Deuxième film réunissant le réalisateur Vincent de Brus et l’acteur Christian Clavier, L’Entente cordiale tente de renouveler avec peine le sempiternel duo de choc comique (Depardieu-Richard, de Funès-Bourvil) en invitant Christian Clavier, aristocrate, à s’entendre avec un traducteur, Daniel Auteuil, dans une histoire d’espionnage. De la mise en scène à l’interprétation, L’Entente cordiale, pourtant contemporain de notre époque, apparaît bien daté.
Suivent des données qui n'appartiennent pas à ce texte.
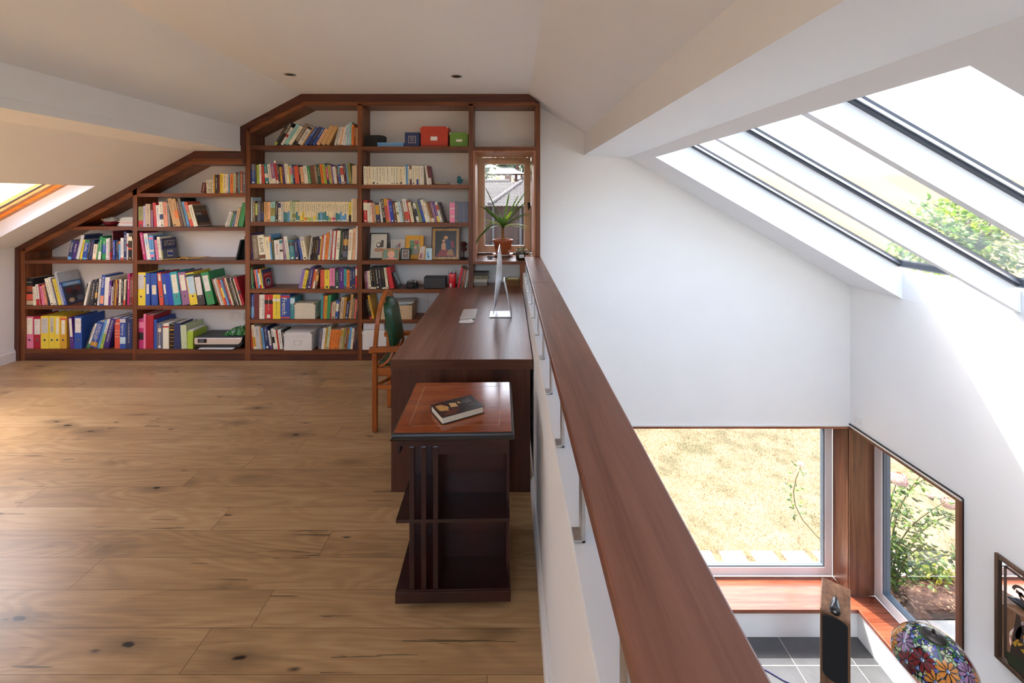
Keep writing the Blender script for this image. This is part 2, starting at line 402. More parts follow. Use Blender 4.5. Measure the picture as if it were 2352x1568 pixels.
# ---- roof windows over the lower room: three frames between two plastered rafters
def slope_bar(m, x0, x1, y0, y1, d0, d1, zf): m.prism([(x0, zf(x0) + d0), (x1, zf(x1) + d0), (x1, zf(x1) + d1), (x0, zf(x0) + d1)], y0, y1)
for i, y in enumerate((3.147, 2.20)):
    m = MB(); slope_bar(m, SX0, XR - .002, y, y + .05, .115, .30, zc); struct(m.build(f'trim_{3 + i}', CEIL))
for i, (a, c) in enumerate(((3.197, 4.10), (2.25, 3.147), (1.30, 2.20))):
    r = structroot(f'window_{4 + i}', (2.5, (a + c) / 2, zg(2.5)))
    m = MB()
    for y0, y1 in ((c - .030, c), (a, a + .030)):
        slope_bar(m, SX0, XR - .03, y0, y1, .0, .06, zg); 
    slope_bar(m, SX0, SX0 + .04, a, c, 0, .06, zg); slope_bar(m, XR - .06, XR - .03, a, c, 0, .06, zg)
    f = m.build('window_frame', GREYBAR, r); f['label'] = 'dark grey metal frame of the roof window'
    m = MB()
    for y0, y1 in ((c - .045, c - .033), (a + .033, a + .045)): slope_bar(m, SX0 + .04, XR - .06, y0, y1, .012, .03, zg)
    m.build('glazing_bead', ALU, r)
    m = MB(); slope_bar(m, SX0 + .04, XR - .06, a + .03, c - .03, .03, .036, zg); m.build('pane', RGLASS, r)
# ---- pine roof windows in the left slope
PINEX = wood('orange_pine_x', ['b06a20', 'd48f3c', 'e3a554'], 'x', .35, bump=.03)
for i, (a, c) in enumerate(LY):
    r = structroot(f'window_{7 + i}', (-4.38, (a + c) / 2, zc(-4.38)))
    m = MB(); zq = lambda x: zc(x) + .13
    for y0, y1 in ((c - .075, c - .03), (a + .03, a + .075)): slope_bar(m, LX0, LX1, y0, y1, 0, .09, zq)
    slope_bar(m, LX0, LX0 + .05, a + .075, c - .075, 0, .09, zq); slope_bar(m, LX1 - .05, LX1, a + .075, c - .075, 0, .09, zq)
    m.build('window_frame', PINEX, r)
    m = MB()
    for y0, y1 in ((c - .145, c - .095), (a + .095, a + .145)): slope_bar(m, LX0 + .06, LX1 - .06, y0, y1, .02, .10, zq)
    slope_bar(m, LX0 + .06, LX0 + .11, a + .145, c - .145, .02, .10, zq); slope_bar(m, LX1 - .11, LX1 - .06, a + .145, c - .145, .02, .10, zq)
    s = m.build('sash', PINEX, r)
    m = MB(); slope_bar(m, LX0 + .10, LX1 - .10, c - .152, c - .145, .05, .06, zq); m.build('gasket', BLACK, s)
    m = MB(); slope_bar(m, LX0 + .11, LX1 - .11, a + .145, c - .145, .06, .066, zq); m.build('pane', GLASS, s)

# ---- casement window at the end of the bookcase
r = structroot('window_1', (-.05, 5.05, EZ0))
def ring(m, x0, x1, z0, z1, wd, y0, y1, wb=None):
    wb = wb or wd
    m.box(x0, x0 + wd, y0, y1, z0, z1); m.box(x1 - wd, x1, y0, y1, z0, z1); m.box(x0 + wd, x1 - wd, y0, y1, z1 - wd, z1); m.box(x0 + wd, x1 - wd, y0, y1, z0, z0 + wb)
m = MB(); ring(m, E0 + .001, E1 - .001, EZ0 + .001, EZ1 - .001, .012, 5.03, 5.095); m.build('window_frame', plain('dark_rubber_gap', '2a211c', .5), r)
m = MB(); ring(m, E0 + .014, E1 - .024, EZ0 + .018, EZ1 - .02, .072, 5.035, 5.088, .075); sash = m.build('sash', PINE, r, bevel=.004)
m = MB(); gx0, gx1, gz0, gz1 = E0 + .086, E1 - .096, EZ0 + .093, EZ1 - .092
ring(m, gx0, gx1, gz0, gz1, .008, 5.04, 5.07); m.build('glazing_bead', UPVC, sash)  # white colour stands in for sunlight on the pine rim
m = MB(); m.box(gx0 + .008, gx1 - .008, 5.058, 5.064, gz0 + .008, gz1 - .008); m.build('pane', RGLASS, sash)
m = MB(); m.box(-.245, .11, 5.020, 5.035, 2.075, 2.115); m.box(-.235, .10, 5.016, 5.020, 2.085, 2.105); m.build('trickle_vent', PINE, sash, bevel=.003)
hx, hz = P(1214.5, 471, 5.03)
m = MB(); m.box(hx - .014, hx + .014, 5.022, 5.035, hz - .03, hz + .03); m.tube([(hx, 5.022, hz), (hx, 5.0, hz), (hx - .004, 4.995, hz - .05)], .008); m.build('window_handle', BLACK, sash, smooth=True)
m = MB(); m.box(E1 - .02, E1 - .014, 5.0, 5.03, EZ0 + .04, EZ1 - .02); m.box(E0 + .004, E1 - .014, 5.0, 5.03, EZ1 - .014, EZ1 - .008); m.build('steel_edging', STEEL, r)

# ---- big window of the lower room, to the lawn
r = structroot('window_2', (2.2, 4.99, FZ0))
m = MB(); ring(m, FX0, XR - .022, FZ0 + .0, FZ1 - .03, .085, 4.955, 5.03, .10); m.build('window_frame', UPVC, r, bevel=.004)
m = MB(); ring(m, FX0 + .085, XR - .107, FZ0 + .10, FZ1 - .115, .012, 4.965, 5.02); m.build('glazing_bead', plain('grey_gasket', '5b6670', .5), r)
m = MB(); m.box(FX0 + .097, XR - .119, 4.99, 4.996, FZ0 + .112, FZ1 - .127); m.build('pane', RGLASS, r)
# ---- window in the right wall
r = structroot('window_3', (3.98, 4.1, FZ0))
def ringx(m, y0, y1, z0, z1, wd, x0, x1, wb=None):
    wb = wb or wd
    m.box(x0, x1, y0, y0 + wd, z0, z1); m.box(x0, x1, y1 - wd, y1, z0, z1); m.box(x0, x1, y0 + wd, y1 - wd, z1 - wd, z1); m.box(x0, x1, y0 + wd, y1 - wd, z0, z0 + wb)
m = MB(); ringx(m, RY0 + .03, DW - .022, FZ0, FZ1 - .03, .085, 3.95, 4.03, .10); m.build('window_frame', UPVC, r, bevel=.004)
m = MB(); ringx(m, RY0 + .115, DW - .107, FZ0 + .10, FZ1 - .115, .014, 3.965, 4.035); m.build('glazing_bead', plain('grey_gasket', '5b6670', .5), r)
m = MB(); m.box(3.99, 3.996, RY0 + .129, DW - .121, FZ0 + .114, FZ1 - .129); m.build('pane', RGLASS, r)
# wooden linings of the two windows
m = MB(); m.box(XR - .022, XR, DW - .010, 4.955, FZ0 + .0, FZ1 - .032); m.box(XR - .022, 3.95, DW - .022, DW - .0, FZ0 + .0, FZ1 - .032) ; 
struct(m.build('trim_5', RWZ))
m = MB(); m.box(FX0, XR - .0, DW - .014, 4.955, FZ1 - .032, FZ1 - .012); struct(m.build('trim_6', RWX))
m = MB(); m.box(XR - .012, 3.95, RY0 - .002, DW - .023, FZ1 - .040, FZ1 - .014); m.box(XR - .030, 3.95, RY0 - .004, RY0 + .03, FZ0, FZ1 - .014); struct(m.build('trim_7', RWZ, bevel=.003))
m = MB(); m.box(XR - .012, XR, RY0, DW - .012, FZ1 - .012, FZ1 + .008); m.box(FX0, XR - .012, DW - .012, DW, FZ1 - .010, FZ1 + .004); struct(m.build('trim_8', BASEW))
m = MB(); m.box(XR - .014, XR, RY0 - .006, DW - .002, FZ1 + .008, FZ1 + .018); m.box(XR - .004, XR, RY0 - .012, RY0 - .004, FZ0 - .2, FZ1 + .012); struct(m.build('trim_9', plain('dark_shadow_gap', '1c1512', .6)))
# window seat round the corner
r = thing('window_seat', 'glossy reddish-brown wooden window seat on white base in the corner of the lower room', 'window seat', (3.0, 4.7, ZL))
m = MB(); m.prism([(FX0, 4.548), (3.647, 4.548), (3.647, 3.30), (3.70, 3.30), (3.70, RY0 + .03), (3.949, RY0 + .03), (3.949, DW - .024), (3.676, DW - .024), (3.676, 4.953), (FX0, 4.953)], FZ0 - .04, FZ0 - .001, 'z')
m.build('seat', RWX, r, bevel=.003)
m = MB(); m.box(FX0, 3.66, 4.58, DW, ZL, FZ0 - .04); m.box(3.66, 3.70, 3.30, 4.58, ZL, FZ0 - .04); m.build('base_panel', WHITE, r)

# ---- handrail on the parapet: hardwood cap on steel posts
r = thing('handrail', 'long brown hardwood handrail on flat steel posts along the white half wall', 'handrail', (.237, 1.5, .90))
m = MB(); m.box(.155, .319, YR, 3.06, 1.030, 1.065); m.box(.155, .319, 3.0605, DB - .012, 1.030, 1.065); m.build('cap', CAPY, r, bevel=.004)
POSTS = [.25, .605, .969, 1.334, 1.693, 2.06, 2.42, 2.77, 3.138, 3.52, 3.88, 4.24]
for y in POSTS:
    m = MB(); m.box(.158, .166, y - .02, y + .02, .901, 1.029); m.box(.141, .166, y - .02, y + .02, .901, .907); m.box(.158, .20, y - .02, y + .02, 1.023, 1.029)
    m.build('post', STEEL, r, bevel=.001)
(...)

Le cinéaste a donc déniché un scénario qui renvoie aux films désuets des années 1960 et 70 : espionnage, services secrets et diplomatie, Londres, disputes entre les deux héros, amitié forcément mais pas trop, argent, Élysée, patrie. Du passéisme se faufile à chaque plan, donnant un peu de ringard à ces vieux messieurs, sans relief, sans aspérité, sans humour… fatigués peut-être. Les dames qui gravitent autour de nos héros n’ont ni la gouaille, ni la fantaisie, ni le charme de toute silhouette féminine secondaire. Le cosmopolitisme du film n’emporte que peu l’adhésion tant poncifs et idées reçues pour désigner le Géorgien, l’Hindou, le Français, l’Anglais, lassent beaucoup. L’intrigue même est fort peu captivante : histoire d’un François de la Conche, Français de souche évidemment, qui reprend du service pour la France en se rendant à Londres pour une transaction délicate (échange argent contre puce qui tue toute sensation en l’être humain, avancée technologique, nous est-il précisé, pour mieux combattre l’ennemi – métaphore prémonitoire d’un spectateur qui paie sa place pour ne plus rien ressentir!). Il est alors accompagné par un interprète parlant quatre langues, un homme à femmes et à dettes, Jean-Pierre Moindrau. La surprise n’est pas l’apanage des scénaristes et la suite du récit ne comble guère l’ennui. Les dialogues enfin sont petitement écrits et évitent de justesse les bons mots.
La réalisation n’est pas en reste qui utilise le split-screen (écran divisé en deux ou trois), magnifié chez Abel Gance, popularisé avec brio dans L’Affaire Thomas Crown (Norman Jewison, 1967), systématisé par Brian De Palma et vulgarisé par la publicité (et Cédric Klapisch). Ici, aucune majesté, aucun panache, le split-screen se meurt avant même d’avoir été utilisé. Seulement quelques plans sont travaillés de cette sorte et n’aboutissent pas à une meilleure compréhension de l’intrigue. Une idée que le réalisateur en a fait des « m’as-tu vu, me voilà » ! Enfin, pour tenter de faire oublier la banalité du film en général, des décors luxueux sont servis par des images léchées. Hôtel 5 étoiles, paysages londoniens, château français, Élysée, la richesse de la production nuit fortement à la mise en scène qui n’invente rien, ne risque rien, ne propose rien.
Ce long métrage a cependant l’insigne mérite de mettre en valeur les petites comédies françaises fauchées avec acteurs irrésistibles, dialogues aguichants, situations rocambolesques et séquences bien ratées (penser que L’Entente cordiale n’a même pas l’humilité d’être un navet!)… tous ces petits films qu’il va nous falloir suivre (de Nos jours heureux à La Jungle, sorties prévues pour les vacances).